What a couple of weeks! I'm suffering from complete information and inspiration overload from SXSW and OSCMS. Hopefully I'll eventually find the time to finish the posts I started during SXSW, but for now you'll have to settle for this rant about moving the Drupal Handbooks to wikis and seperating them from the general forums and issues.
My presentation about teaching non-developers enough development to understand database driven web design went well, but I was competing against some sessions for an audience I would have rather been at so I was talking to a small group of primarily designers. There is real feeling of frustration being expressed by the designers who attended OSCMS that there isn't good Drupal documentation for designers. I started talking to Steven Peck about the need to have different handbooks for different user groups and that the community has out grown the one size fits all Handbook. Steven wasn't opposed to this, but I didn't get to ask my follow up which is why isn't the Handbook a wiki?
The information about TinyMCE in the Handbook isn't that great and is difficult to find using Drupal's search. One suggestion was to use the advanced search options available on Drupal.org and limit the search to books. I can do that, but it is ridiculous to expect new users to deal with that.

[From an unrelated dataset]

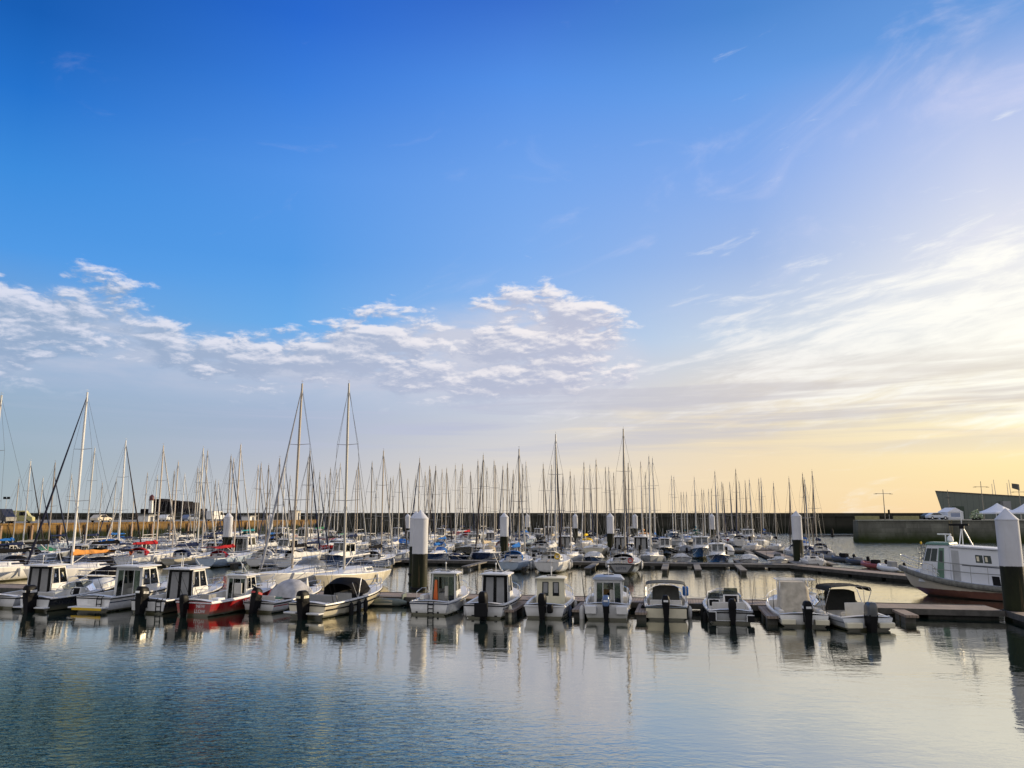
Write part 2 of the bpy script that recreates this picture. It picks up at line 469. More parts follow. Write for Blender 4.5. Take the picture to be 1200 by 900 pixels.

A Google Search for "drupal tinymce handbook" gets me the content I'm looking for, but the content itself is outdated, poorly written, and I don't have premission to update it. I'm guessing if I asked Steven for permissions he'd give it to me, but how many edits would be suggestd to Wikipedia if you had to ask to make an edit. Users try to update the content in the comments, but that is difficult to follow.
I would really like to see non developer documentation in seperate handbook that doesn't link to every other page of documentation ever written. It's just overwhelming to new users.
When a user searches for "tinymce" on Drupal.org, they get results that appear to be completely random...
Page after page of Forum Topics from users needing support. I simply don't have time to monitor the general Forum for TinyMCE specific questions. Can someone explain why every project doesn't have it's own support forum?
Finally on page 6 you actually find some documentation. A book page about "Customising the full page layout and sections based on path" Dublin Drupaller wrote in 08/09/2006.
This whole process seems completely unintuitive to me...
I'd really like to see a wiki version of the seperated from the rest of Drupal.org and with their own search to a site like handbooks.drupal.org. The we should define some basic user type taxonomy and write support documentation specific to those audiences. There is already an effort to create developer documentation for new developers in the Google SoC program who need to get up to speed quickly that is outside of the Handbooks. The Dojo efforts are also outside of the Handbooks. I think both of these efforts would be more helpful to more people if the Handbook framework was changed.
During Julian's Tschannen session he talked about his effort to get diff module included in core. I think transitioning hanbooks to wikis on a new handbooks.drupal.org would be a great way to make happen.